Si trasferì quindi a Napoli, dove si distinse nal campo della realizzazione delle linee telegrafiche: nel 1856 progettò e realizzò quella tra Cosenza e Reggio Calabria e qualche anno più tardi vinse l'appalto per la costruzione della rete siciliana. Assai apprezzato dal re Ferdinando di Borbone, eseguì per lui la posa del cavo tra Napoli e la residenze reale di Ischia prima di essere nominato ispettore generale del servzio telegrafico per il Regno delle Due Sicilie.
Di questo periodo è lo scritto Cenni storici sulla telegrafia elettrica nelle due Sicilie dalla sua istituzione fino ai nostri giorni, stampato a Napoli nel 1861.
Nel 1863 il Bozza prese in affitto l'officina per la fabbricazione di locomotive di Pietrarsa in Campania, ma lasciò subito l'incarico di direttore in seguito ai gravi incidenti che scoppiarono tra gli operai e al tentativo di attentato di cui fu vittima.

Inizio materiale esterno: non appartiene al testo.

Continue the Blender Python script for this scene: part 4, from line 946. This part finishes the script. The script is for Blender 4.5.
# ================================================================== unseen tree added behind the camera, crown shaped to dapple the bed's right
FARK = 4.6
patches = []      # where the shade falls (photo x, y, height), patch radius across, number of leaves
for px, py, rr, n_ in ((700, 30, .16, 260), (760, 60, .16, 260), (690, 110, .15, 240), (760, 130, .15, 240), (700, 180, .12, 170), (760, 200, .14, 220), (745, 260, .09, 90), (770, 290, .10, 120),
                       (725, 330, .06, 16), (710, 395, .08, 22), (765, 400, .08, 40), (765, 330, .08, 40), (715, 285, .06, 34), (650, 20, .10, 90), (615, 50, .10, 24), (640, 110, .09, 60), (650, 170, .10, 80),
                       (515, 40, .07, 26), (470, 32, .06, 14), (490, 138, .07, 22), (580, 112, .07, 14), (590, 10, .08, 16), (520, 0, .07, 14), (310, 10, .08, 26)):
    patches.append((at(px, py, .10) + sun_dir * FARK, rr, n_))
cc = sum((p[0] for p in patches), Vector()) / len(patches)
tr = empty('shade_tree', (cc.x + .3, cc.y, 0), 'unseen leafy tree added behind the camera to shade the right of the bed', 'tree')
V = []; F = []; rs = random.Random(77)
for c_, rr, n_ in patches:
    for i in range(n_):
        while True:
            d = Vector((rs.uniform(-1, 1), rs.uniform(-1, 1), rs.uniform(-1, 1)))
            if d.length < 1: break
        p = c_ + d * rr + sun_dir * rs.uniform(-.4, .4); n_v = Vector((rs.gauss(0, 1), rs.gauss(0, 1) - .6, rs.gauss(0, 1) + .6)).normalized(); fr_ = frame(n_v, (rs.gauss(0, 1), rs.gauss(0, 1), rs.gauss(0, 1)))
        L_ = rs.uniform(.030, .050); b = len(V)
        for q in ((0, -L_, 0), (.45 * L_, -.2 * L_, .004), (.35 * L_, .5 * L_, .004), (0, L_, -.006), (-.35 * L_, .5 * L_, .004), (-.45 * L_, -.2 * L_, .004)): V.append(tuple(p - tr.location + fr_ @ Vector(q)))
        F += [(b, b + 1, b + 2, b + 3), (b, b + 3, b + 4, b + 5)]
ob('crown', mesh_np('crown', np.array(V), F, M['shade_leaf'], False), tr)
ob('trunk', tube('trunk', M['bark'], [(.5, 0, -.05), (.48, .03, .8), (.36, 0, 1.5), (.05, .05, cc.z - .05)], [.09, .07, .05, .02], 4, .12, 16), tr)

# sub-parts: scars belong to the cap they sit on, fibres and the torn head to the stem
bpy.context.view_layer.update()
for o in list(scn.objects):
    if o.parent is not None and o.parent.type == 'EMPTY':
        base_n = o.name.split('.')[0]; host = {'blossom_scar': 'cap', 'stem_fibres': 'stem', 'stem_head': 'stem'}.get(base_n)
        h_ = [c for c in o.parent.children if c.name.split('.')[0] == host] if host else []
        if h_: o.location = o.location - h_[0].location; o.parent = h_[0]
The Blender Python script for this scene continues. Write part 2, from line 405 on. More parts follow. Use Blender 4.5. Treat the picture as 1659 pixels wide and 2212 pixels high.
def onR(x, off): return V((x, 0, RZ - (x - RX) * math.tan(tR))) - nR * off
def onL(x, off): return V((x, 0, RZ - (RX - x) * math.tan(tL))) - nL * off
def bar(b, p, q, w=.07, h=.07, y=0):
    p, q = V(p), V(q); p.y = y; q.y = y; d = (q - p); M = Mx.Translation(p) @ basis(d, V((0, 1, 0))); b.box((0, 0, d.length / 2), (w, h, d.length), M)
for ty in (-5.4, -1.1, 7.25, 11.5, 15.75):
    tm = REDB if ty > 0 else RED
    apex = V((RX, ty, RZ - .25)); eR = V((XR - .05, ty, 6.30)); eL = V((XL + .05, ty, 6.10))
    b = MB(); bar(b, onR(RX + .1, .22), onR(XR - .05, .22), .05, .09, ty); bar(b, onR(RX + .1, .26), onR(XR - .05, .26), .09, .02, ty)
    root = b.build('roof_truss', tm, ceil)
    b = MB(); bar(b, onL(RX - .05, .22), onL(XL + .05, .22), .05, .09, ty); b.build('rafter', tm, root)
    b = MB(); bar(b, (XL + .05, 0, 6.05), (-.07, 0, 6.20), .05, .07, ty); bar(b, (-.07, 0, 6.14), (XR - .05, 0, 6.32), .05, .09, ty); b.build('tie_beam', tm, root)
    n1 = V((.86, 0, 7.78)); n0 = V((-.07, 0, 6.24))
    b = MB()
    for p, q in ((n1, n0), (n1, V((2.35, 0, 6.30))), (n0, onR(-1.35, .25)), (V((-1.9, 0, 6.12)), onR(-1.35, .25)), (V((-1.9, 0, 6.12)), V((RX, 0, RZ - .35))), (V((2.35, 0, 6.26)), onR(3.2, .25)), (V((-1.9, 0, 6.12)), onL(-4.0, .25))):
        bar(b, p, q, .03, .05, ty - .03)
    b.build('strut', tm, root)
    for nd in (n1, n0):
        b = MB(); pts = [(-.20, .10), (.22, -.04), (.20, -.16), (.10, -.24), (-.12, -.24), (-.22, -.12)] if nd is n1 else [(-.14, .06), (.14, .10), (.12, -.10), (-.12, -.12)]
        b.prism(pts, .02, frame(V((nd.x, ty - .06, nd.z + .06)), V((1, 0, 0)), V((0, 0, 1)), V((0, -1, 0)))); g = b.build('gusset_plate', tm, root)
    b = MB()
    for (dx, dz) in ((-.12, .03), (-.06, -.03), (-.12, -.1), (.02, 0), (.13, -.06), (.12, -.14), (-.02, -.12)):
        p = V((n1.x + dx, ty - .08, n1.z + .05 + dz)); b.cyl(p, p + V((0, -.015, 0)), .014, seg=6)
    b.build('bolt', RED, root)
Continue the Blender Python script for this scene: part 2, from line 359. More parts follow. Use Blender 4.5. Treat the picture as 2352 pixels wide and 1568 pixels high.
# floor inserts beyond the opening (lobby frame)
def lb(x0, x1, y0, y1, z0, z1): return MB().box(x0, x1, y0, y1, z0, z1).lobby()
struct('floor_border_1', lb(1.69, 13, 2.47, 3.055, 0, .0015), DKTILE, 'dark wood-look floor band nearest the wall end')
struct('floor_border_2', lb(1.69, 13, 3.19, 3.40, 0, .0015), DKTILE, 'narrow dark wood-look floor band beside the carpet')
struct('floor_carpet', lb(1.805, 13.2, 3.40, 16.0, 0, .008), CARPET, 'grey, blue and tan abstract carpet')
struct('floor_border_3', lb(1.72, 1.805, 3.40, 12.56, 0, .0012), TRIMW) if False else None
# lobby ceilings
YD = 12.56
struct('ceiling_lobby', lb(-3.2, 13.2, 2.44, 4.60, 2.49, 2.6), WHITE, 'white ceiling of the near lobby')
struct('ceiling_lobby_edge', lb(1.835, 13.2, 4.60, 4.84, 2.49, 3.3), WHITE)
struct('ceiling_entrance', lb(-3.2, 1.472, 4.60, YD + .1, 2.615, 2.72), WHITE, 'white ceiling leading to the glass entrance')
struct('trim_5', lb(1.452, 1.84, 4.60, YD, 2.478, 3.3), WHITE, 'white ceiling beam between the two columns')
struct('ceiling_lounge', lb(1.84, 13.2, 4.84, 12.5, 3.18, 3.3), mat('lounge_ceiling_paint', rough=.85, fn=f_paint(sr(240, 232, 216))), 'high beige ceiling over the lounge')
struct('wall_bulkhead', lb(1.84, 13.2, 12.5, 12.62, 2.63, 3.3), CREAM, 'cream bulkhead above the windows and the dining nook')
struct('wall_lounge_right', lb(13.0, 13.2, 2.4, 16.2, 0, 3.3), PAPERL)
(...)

Si spostò quindi a Piombino dove, all'inizio del 1865, partecipò con A. Gigli, A. Ponsard e A. Novello all'iniziativa che diede vita alla Magona d'Italia. Ma pochi mesi dopo si ritirò dall'affare per fondare, sempre a Piombino, la società individuale denominata La Perseveranza, un complesso siderurgico, dotato di due laminatoi, che produceva rotaie, piastre, ferri a T, spranghe, corazze e speciali proiettili - di cui Bozza è considerato l'inventore - per la loro foratura.
In questo periodo si dedicò anche all'attività politica a livello locale, ricoprendo le cariche di consigliere (dal 1866 al 1872) e assessore del Comune di Piombino.
Quando, nel 1873, La Perseveranza fu trasformata in società anonima, il Bozza lasciò l'impresa per trasferisrsi a Tarquinia, dove diede vita a una nuova azienda individuale per la produzione del ferro a pacchetto. Le costanti difficoltà economiche lo costrinsero, tra il 1878 e il 1879, a cedere in affitto la ferriera alla Banca Generale (vedi), che gli affidò il lavoro a cottimo del ferro mercantile per conto della Società delle Ferriere. Alla sua morte gli succedette il figlio Alessandro.
Il Bozza sostenne sempre la necessità di poter disporre del ferro dell’Isola d’Elba (le cui miniere erano in affitto a imprese straniere per gli alti canoni imposti dal governo) mediante agevolazioni statali concesse all’industria italiana.
È autore di Sulla fabbricazione in Italia delle piastre di corazzatura e delle rotaje in acciaio in condizioni da sostenere la concorrenza estera (1877).
Cfr. A. Nesti, Jacopo Bozza. Imprenditore siderurgico nell'Italia post unitaria, in "Ricerche storiche", a. 40, n. 3 (set-dic 2010), p. 533-545; G. Robecchi, L'industria del ferro in Italia e l'officina Glisenti a Carcina, Milano, Amministrazione del Politecnico, 1868, p. 6.